# [Directions]
Repeat all the material exactly; pictures stay out of your copy.

# [Information shown]
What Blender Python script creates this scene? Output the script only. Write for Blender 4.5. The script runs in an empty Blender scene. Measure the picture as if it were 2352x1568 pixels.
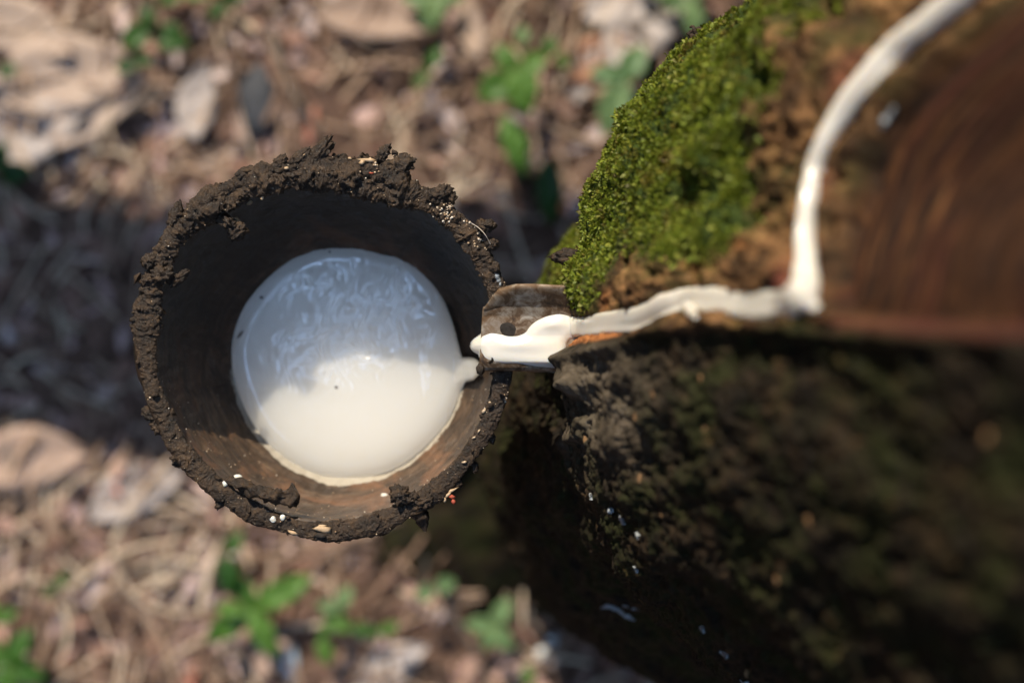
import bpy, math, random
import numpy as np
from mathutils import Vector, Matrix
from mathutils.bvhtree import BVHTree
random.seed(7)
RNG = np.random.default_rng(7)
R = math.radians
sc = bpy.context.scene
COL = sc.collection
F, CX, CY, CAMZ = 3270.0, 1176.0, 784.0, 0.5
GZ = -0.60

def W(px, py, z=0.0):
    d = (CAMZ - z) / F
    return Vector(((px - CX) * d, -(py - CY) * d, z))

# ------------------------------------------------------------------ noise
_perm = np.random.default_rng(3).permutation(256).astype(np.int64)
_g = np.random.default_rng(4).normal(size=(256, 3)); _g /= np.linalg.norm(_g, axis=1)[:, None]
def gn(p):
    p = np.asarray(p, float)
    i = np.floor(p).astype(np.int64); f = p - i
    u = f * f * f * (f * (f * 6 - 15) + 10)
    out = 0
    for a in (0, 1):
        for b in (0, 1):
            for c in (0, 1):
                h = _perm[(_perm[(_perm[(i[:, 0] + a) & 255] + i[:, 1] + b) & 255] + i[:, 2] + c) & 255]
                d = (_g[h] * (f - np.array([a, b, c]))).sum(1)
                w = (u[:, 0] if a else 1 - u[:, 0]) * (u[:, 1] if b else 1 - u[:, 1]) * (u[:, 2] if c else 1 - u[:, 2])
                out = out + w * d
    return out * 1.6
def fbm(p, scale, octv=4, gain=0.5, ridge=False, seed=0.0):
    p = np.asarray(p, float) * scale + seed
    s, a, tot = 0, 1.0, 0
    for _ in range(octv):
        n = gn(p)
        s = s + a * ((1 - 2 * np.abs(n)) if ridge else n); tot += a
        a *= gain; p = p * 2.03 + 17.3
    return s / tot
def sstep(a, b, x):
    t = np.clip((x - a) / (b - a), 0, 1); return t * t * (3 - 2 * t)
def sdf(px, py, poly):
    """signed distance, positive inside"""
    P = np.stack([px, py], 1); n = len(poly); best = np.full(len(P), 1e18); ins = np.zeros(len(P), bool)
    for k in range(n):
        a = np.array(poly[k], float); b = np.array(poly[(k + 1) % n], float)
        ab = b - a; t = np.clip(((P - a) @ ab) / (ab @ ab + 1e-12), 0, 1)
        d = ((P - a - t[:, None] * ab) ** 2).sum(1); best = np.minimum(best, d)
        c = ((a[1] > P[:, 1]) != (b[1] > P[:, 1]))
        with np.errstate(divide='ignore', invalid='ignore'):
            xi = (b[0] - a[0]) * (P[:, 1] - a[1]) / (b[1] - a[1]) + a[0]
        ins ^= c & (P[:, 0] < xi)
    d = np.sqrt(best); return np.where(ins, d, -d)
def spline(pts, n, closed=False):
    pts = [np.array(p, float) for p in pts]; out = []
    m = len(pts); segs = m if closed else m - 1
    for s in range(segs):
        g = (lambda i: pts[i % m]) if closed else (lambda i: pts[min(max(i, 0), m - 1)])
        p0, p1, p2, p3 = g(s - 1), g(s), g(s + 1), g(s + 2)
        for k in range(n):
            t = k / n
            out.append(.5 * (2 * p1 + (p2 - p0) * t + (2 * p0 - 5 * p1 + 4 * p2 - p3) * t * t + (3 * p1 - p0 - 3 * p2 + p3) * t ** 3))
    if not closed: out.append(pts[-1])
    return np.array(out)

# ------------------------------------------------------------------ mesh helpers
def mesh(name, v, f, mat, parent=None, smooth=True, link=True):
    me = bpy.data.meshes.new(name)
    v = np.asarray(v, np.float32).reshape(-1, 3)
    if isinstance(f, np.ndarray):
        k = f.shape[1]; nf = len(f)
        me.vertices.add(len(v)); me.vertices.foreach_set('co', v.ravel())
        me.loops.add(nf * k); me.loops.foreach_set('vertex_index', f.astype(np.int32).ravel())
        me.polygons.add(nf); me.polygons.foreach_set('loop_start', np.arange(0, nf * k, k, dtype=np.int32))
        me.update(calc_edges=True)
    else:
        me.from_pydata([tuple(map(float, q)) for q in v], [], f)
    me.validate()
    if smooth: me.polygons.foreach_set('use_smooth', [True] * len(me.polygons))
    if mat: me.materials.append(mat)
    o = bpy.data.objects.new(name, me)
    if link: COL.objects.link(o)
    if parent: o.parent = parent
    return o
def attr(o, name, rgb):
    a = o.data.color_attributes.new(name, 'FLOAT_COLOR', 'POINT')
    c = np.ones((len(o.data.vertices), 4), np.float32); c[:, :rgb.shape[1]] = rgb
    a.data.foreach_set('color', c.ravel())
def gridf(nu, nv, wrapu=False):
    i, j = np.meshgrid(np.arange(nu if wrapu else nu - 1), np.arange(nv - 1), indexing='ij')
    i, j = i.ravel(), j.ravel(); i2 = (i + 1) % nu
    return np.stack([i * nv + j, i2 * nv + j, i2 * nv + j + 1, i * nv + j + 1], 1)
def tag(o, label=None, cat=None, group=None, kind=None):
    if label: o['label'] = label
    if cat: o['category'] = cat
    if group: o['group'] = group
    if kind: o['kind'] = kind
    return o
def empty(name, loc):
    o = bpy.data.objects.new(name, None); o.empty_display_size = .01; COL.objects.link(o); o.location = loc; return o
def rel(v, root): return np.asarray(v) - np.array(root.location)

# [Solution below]
What Blender Python script creates this scene? Output the script only. Write for Blender 4.5. The script runs in an empty Blender scene. Measure the picture as if it were 2352x1568 pixels.
import bpy, math, random
import numpy as np
from mathutils import Vector, Matrix
from mathutils.bvhtree import BVHTree
random.seed(7)
RNG = np.random.default_rng(7)
R = math.radians
sc = bpy.context.scene
COL = sc.collection
F, CX, CY, CAMZ = 3270.0, 1176.0, 784.0, 0.5
GZ = -0.60

def W(px, py, z=0.0):
    d = (CAMZ - z) / F
    return Vector(((px - CX) * d, -(py - CY) * d, z))

# ------------------------------------------------------------------ noise
_perm = np.random.default_rng(3).permutation(256).astype(np.int64)
_g = np.random.default_rng(4).normal(size=(256, 3)); _g /= np.linalg.norm(_g, axis=1)[:, None]
def gn(p):
    p = np.asarray(p, float)
    i = np.floor(p).astype(np.int64); f = p - i
    u = f * f * f * (f * (f * 6 - 15) + 10)
    out = 0
    for a in (0, 1):
        for b in (0, 1):
            for c in (0, 1):
                h = _perm[(_perm[(_perm[(i[:, 0] + a) & 255] + i[:, 1] + b) & 255] + i[:, 2] + c) & 255]
                d = (_g[h] * (f - np.array([a, b, c]))).sum(1)
                w = (u[:, 0] if a else 1 - u[:, 0]) * (u[:, 1] if b else 1 - u[:, 1]) * (u[:, 2] if c else 1 - u[:, 2])
                out = out + w * d
    return out * 1.6
def fbm(p, scale, octv=4, gain=0.5, ridge=False, seed=0.0):
    p = np.asarray(p, float) * scale + seed
    s, a, tot = 0, 1.0, 0
    for _ in range(octv):
        n = gn(p)
        s = s + a * ((1 - 2 * np.abs(n)) if ridge else n); tot += a
        a *= gain; p = p * 2.03 + 17.3
    return s / tot
def sstep(a, b, x):
    t = np.clip((x - a) / (b - a), 0, 1); return t * t * (3 - 2 * t)
def sdf(px, py, poly):
    """signed distance, positive inside"""
    P = np.stack([px, py], 1); n = len(poly); best = np.full(len(P), 1e18); ins = np.zeros(len(P), bool)
    for k in range(n):
        a = np.array(poly[k], float); b = np.array(poly[(k + 1) % n], float)
        ab = b - a; t = np.clip(((P - a) @ ab) / (ab @ ab + 1e-12), 0, 1)
        d = ((P - a - t[:, None] * ab) ** 2).sum(1); best = np.minimum(best, d)
        c = ((a[1] > P[:, 1]) != (b[1] > P[:, 1]))
        with np.errstate(divide='ignore', invalid='ignore'):
            xi = (b[0] - a[0]) * (P[:, 1] - a[1]) / (b[1] - a[1]) + a[0]
        ins ^= c & (P[:, 0] < xi)
    d = np.sqrt(best); return np.where(ins, d, -d)
def spline(pts, n, closed=False):
    pts = [np.array(p, float) for p in pts]; out = []
    m = len(pts); segs = m if closed else m - 1
    for s in range(segs):
        g = (lambda i: pts[i % m]) if closed else (lambda i: pts[min(max(i, 0), m - 1)])
        p0, p1, p2, p3 = g(s - 1), g(s), g(s + 1), g(s + 2)
        for k in range(n):
            t = k / n
            out.append(.5 * (2 * p1 + (p2 - p0) * t + (2 * p0 - 5 * p1 + 4 * p2 - p3) * t * t + (3 * p1 - p0 - 3 * p2 + p3) * t ** 3))
    if not closed: out.append(pts[-1])
    return np.array(out)

# ------------------------------------------------------------------ mesh helpers
def mesh(name, v, f, mat, parent=None, smooth=True, link=True):
    me = bpy.data.meshes.new(name)
    v = np.asarray(v, np.float32).reshape(-1, 3)
    if isinstance(f, np.ndarray):
        k = f.shape[1]; nf = len(f)
        me.vertices.add(len(v)); me.vertices.foreach_set('co', v.ravel())
        me.loops.add(nf * k); me.loops.foreach_set('vertex_index', f.astype(np.int32).ravel())
        me.polygons.add(nf); me.polygons.foreach_set('loop_start', np.arange(0, nf * k, k, dtype=np.int32))
        me.update(calc_edges=True)
    else:
        me.from_pydata([tuple(map(float, q)) for q in v], [], f)
    me.validate()
    if smooth: me.polygons.foreach_set('use_smooth', [True] * len(me.polygons))
    if mat: me.materials.append(mat)
    o = bpy.data.objects.new(name, me)
    if link: COL.objects.link(o)
    if parent: o.parent = parent
    return o
def attr(o, name, rgb):
    a = o.data.color_attributes.new(name, 'FLOAT_COLOR', 'POINT')
    c = np.ones((len(o.data.vertices), 4), np.float32); c[:, :rgb.shape[1]] = rgb
    a.data.foreach_set('color', c.ravel())
def gridf(nu, nv, wrapu=False):
    i, j = np.meshgrid(np.arange(nu if wrapu else nu - 1), np.arange(nv - 1), indexing='ij')
    i, j = i.ravel(), j.ravel(); i2 = (i + 1) % nu
    return np.stack([i * nv + j, i2 * nv + j, i2 * nv + j + 1, i * nv + j + 1], 1)
def tag(o, label=None, cat=None, group=None, kind=None):
    if label: o['label'] = label
    if cat: o['category'] = cat
    if group: o['group'] = group
    if kind: o['kind'] = kind
    return o
def empty(name, loc):
    o = bpy.data.objects.new(name, None); o.empty_display_size = .01; COL.objects.link(o); o.location = loc; return o
def rel(v, root): return np.asarray(v) - np.array(root.location)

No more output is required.